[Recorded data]
....
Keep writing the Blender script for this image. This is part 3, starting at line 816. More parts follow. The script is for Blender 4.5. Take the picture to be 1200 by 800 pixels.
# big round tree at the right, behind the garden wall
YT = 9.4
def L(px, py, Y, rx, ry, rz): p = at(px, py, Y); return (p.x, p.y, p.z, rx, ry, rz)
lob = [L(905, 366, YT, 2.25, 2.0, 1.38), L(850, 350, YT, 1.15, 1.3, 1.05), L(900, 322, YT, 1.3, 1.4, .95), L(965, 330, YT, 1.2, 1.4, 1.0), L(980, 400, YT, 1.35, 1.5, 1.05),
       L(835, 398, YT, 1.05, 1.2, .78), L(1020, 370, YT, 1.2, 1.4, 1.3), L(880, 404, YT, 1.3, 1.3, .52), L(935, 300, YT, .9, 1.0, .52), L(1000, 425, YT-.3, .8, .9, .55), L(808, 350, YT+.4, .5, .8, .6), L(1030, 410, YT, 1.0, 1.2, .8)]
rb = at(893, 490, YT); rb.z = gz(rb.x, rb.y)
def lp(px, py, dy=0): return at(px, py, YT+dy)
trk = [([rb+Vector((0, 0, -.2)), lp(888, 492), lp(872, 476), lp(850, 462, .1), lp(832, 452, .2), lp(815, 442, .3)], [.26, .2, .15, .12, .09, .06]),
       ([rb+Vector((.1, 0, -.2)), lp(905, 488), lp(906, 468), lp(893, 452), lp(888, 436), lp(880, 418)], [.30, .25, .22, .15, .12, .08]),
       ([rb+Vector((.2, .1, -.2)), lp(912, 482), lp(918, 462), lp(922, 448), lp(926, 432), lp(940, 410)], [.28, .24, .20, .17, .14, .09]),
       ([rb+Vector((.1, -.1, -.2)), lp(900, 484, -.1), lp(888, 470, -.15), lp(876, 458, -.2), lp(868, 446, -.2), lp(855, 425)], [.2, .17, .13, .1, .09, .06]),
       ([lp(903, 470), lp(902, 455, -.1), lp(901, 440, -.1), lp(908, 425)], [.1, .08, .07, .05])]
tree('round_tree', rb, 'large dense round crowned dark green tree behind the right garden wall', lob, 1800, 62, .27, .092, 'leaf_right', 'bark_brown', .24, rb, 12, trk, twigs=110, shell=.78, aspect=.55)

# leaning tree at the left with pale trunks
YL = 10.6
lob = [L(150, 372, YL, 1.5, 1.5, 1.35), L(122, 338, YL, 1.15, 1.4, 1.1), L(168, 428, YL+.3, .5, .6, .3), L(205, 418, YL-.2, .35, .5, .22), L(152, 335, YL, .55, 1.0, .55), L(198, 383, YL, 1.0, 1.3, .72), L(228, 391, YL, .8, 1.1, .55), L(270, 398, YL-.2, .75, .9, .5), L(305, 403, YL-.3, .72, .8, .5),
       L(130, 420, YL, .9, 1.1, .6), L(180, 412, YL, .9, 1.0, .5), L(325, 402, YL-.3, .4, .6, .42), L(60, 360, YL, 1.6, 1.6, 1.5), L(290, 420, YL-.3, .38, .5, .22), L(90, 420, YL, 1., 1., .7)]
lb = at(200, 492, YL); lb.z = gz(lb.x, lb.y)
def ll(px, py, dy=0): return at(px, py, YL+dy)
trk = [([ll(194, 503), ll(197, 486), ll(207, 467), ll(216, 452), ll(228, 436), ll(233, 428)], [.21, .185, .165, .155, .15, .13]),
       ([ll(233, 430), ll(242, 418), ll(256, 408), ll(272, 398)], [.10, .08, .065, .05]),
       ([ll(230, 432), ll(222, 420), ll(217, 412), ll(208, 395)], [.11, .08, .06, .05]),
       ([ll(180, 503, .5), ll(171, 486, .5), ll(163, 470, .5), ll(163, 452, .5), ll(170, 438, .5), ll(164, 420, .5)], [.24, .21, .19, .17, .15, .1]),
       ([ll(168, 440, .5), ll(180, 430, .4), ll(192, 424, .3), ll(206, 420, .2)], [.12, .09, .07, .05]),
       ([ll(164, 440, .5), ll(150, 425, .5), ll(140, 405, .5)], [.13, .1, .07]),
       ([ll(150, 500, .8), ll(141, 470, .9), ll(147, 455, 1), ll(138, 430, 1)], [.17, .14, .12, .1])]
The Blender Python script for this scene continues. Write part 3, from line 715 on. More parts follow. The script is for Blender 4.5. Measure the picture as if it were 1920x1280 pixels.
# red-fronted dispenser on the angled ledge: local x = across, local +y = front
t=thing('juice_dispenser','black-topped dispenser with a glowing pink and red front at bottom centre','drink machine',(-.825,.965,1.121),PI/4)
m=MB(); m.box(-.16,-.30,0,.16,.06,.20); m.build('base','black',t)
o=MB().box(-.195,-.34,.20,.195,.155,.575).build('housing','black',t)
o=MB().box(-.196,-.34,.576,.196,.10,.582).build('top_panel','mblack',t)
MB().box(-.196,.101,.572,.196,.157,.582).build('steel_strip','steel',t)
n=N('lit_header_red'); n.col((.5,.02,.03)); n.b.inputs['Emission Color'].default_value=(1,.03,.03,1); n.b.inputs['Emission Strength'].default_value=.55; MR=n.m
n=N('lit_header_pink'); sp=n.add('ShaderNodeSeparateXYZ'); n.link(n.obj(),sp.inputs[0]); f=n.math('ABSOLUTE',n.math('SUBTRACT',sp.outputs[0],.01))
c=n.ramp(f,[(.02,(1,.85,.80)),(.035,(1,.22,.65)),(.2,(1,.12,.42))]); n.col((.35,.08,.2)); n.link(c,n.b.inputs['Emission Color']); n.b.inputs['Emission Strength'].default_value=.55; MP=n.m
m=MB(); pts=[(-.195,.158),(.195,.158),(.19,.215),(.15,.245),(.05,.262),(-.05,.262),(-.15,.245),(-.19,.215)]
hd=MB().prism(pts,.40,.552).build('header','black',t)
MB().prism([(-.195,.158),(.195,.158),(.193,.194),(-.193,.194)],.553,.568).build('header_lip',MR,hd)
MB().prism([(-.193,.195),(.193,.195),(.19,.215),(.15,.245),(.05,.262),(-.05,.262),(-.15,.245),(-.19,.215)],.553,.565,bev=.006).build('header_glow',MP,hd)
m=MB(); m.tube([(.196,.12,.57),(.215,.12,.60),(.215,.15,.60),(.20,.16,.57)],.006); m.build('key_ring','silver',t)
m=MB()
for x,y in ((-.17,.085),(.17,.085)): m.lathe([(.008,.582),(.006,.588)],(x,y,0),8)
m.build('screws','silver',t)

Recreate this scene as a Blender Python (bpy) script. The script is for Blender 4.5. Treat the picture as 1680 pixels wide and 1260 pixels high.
....
__What to do__
Write out every entry again, keeping each line exactly the same.

__Solved problem__
Keep writing the Blender script for this image. This is part 3, starting at line 816. More parts follow. The script is for Blender 4.5. Take the picture to be 1200 by 800 pixels.
# big round tree at the right, behind the garden wall
YT = 9.4
def L(px, py, Y, rx, ry, rz): p = at(px, py, Y); return (p.x, p.y, p.z, rx, ry, rz)
lob = [L(905, 366, YT, 2.25, 2.0, 1.38), L(850, 350, YT, 1.15, 1.3, 1.05), L(900, 322, YT, 1.3, 1.4, .95), L(965, 330, YT, 1.2, 1.4, 1.0), L(980, 400, YT, 1.35, 1.5, 1.05),
       L(835, 398, YT, 1.05, 1.2, .78), L(1020, 370, YT, 1.2, 1.4, 1.3), L(880, 404, YT, 1.3, 1.3, .52), L(935, 300, YT, .9, 1.0, .52), L(1000, 425, YT-.3, .8, .9, .55), L(808, 350, YT+.4, .5, .8, .6), L(1030, 410, YT, 1.0, 1.2, .8)]
rb = at(893, 490, YT); rb.z = gz(rb.x, rb.y)
def lp(px, py, dy=0): return at(px, py, YT+dy)
trk = [([rb+Vector((0, 0, -.2)), lp(888, 492), lp(872, 476), lp(850, 462, .1), lp(832, 452, .2), lp(815, 442, .3)], [.26, .2, .15, .12, .09, .06]),
       ([rb+Vector((.1, 0, -.2)), lp(905, 488), lp(906, 468), lp(893, 452), lp(888, 436), lp(880, 418)], [.30, .25, .22, .15, .12, .08]),
       ([rb+Vector((.2, .1, -.2)), lp(912, 482), lp(918, 462), lp(922, 448), lp(926, 432), lp(940, 410)], [.28, .24, .20, .17, .14, .09]),
       ([rb+Vector((.1, -.1, -.2)), lp(900, 484, -.1), lp(888, 470, -.15), lp(876, 458, -.2), lp(868, 446, -.2), lp(855, 425)], [.2, .17, .13, .1, .09, .06]),
       ([lp(903, 470), lp(902, 455, -.1), lp(901, 440, -.1), lp(908, 425)], [.1, .08, .07, .05])]
tree('round_tree', rb, 'large dense round crowned dark green tree behind the right garden wall', lob, 1800, 62, .27, .092, 'leaf_right', 'bark_brown', .24, rb, 12, trk, twigs=110, shell=.78, aspect=.55)

# leaning tree at the left with pale trunks
YL = 10.6
lob = [L(150, 372, YL, 1.5, 1.5, 1.35), L(122, 338, YL, 1.15, 1.4, 1.1), L(168, 428, YL+.3, .5, .6, .3), L(205, 418, YL-.2, .35, .5, .22), L(152, 335, YL, .55, 1.0, .55), L(198, 383, YL, 1.0, 1.3, .72), L(228, 391, YL, .8, 1.1, .55), L(270, 398, YL-.2, .75, .9, .5), L(305, 403, YL-.3, .72, .8, .5),
       L(130, 420, YL, .9, 1.1, .6), L(180, 412, YL, .9, 1.0, .5), L(325, 402, YL-.3, .4, .6, .42), L(60, 360, YL, 1.6, 1.6, 1.5), L(290, 420, YL-.3, .38, .5, .22), L(90, 420, YL, 1., 1., .7)]
lb = at(200, 492, YL); lb.z = gz(lb.x, lb.y)
def ll(px, py, dy=0): return at(px, py, YL+dy)
trk = [([ll(194, 503), ll(197, 486), ll(207, 467), ll(216, 452), ll(228, 436), ll(233, 428)], [.21, .185, .165, .155, .15, .13]),
       ([ll(233, 430), ll(242, 418), ll(256, 408), ll(272, 398)], [.10, .08, .065, .05]),
       ([ll(230, 432), ll(222, 420), ll(217, 412), ll(208, 395)], [.11, .08, .06, .05]),
       ([ll(180, 503, .5), ll(171, 486, .5), ll(163, 470, .5), ll(163, 452, .5), ll(170, 438, .5), ll(164, 420, .5)], [.24, .21, .19, .17, .15, .1]),
       ([ll(168, 440, .5), ll(180, 430, .4), ll(192, 424, .3), ll(206, 420, .2)], [.12, .09, .07, .05]),
       ([ll(164, 440, .5), ll(150, 425, .5), ll(140, 405, .5)], [.13, .1, .07]),
       ([ll(150, 500, .8), ll(141, 470, .9), ll(147, 455, 1), ll(138, 430, 1)], [.17, .14, .12, .1])]
The Blender Python script for this scene continues. Write part 3, from line 715 on. More parts follow. The script is for Blender 4.5. Measure the picture as if it were 1920x1280 pixels.
# red-fronted dispenser on the angled ledge: local x = across, local +y = front
t=thing('juice_dispenser','black-topped dispenser with a glowing pink and red front at bottom centre','drink machine',(-.825,.965,1.121),PI/4)
m=MB(); m.box(-.16,-.30,0,.16,.06,.20); m.build('base','black',t)
o=MB().box(-.195,-.34,.20,.195,.155,.575).build('housing','black',t)
o=MB().box(-.196,-.34,.576,.196,.10,.582).build('top_panel','mblack',t)
MB().box(-.196,.101,.572,.196,.157,.582).build('steel_strip','steel',t)
n=N('lit_header_red'); n.col((.5,.02,.03)); n.b.inputs['Emission Color'].default_value=(1,.03,.03,1); n.b.inputs['Emission Strength'].default_value=.55; MR=n.m
n=N('lit_header_pink'); sp=n.add('ShaderNodeSeparateXYZ'); n.link(n.obj(),sp.inputs[0]); f=n.math('ABSOLUTE',n.math('SUBTRACT',sp.outputs[0],.01))
c=n.ramp(f,[(.02,(1,.85,.80)),(.035,(1,.22,.65)),(.2,(1,.12,.42))]); n.col((.35,.08,.2)); n.link(c,n.b.inputs['Emission Color']); n.b.inputs['Emission Strength'].default_value=.55; MP=n.m
m=MB(); pts=[(-.195,.158),(.195,.158),(.19,.215),(.15,.245),(.05,.262),(-.05,.262),(-.15,.245),(-.19,.215)]
hd=MB().prism(pts,.40,.552).build('header','black',t)
MB().prism([(-.195,.158),(.195,.158),(.193,.194),(-.193,.194)],.553,.568).build('header_lip',MR,hd)
MB().prism([(-.193,.195),(.193,.195),(.19,.215),(.15,.245),(.05,.262),(-.05,.262),(-.15,.245),(-.19,.215)],.553,.565,bev=.006).build('header_glow',MP,hd)
m=MB(); m.tube([(.196,.12,.57),(.215,.12,.60),(.215,.15,.60),(.20,.16,.57)],.006); m.build('key_ring','silver',t)
m=MB()
for x,y in ((-.17,.085),(.17,.085)): m.lathe([(.008,.582),(.006,.588)],(x,y,0),8)
m.build('screws','silver',t)

Recreate this scene as a Blender Python (bpy) script. The script is for Blender 4.5. Treat the picture as 1680 pixels wide and 1260 pixels high.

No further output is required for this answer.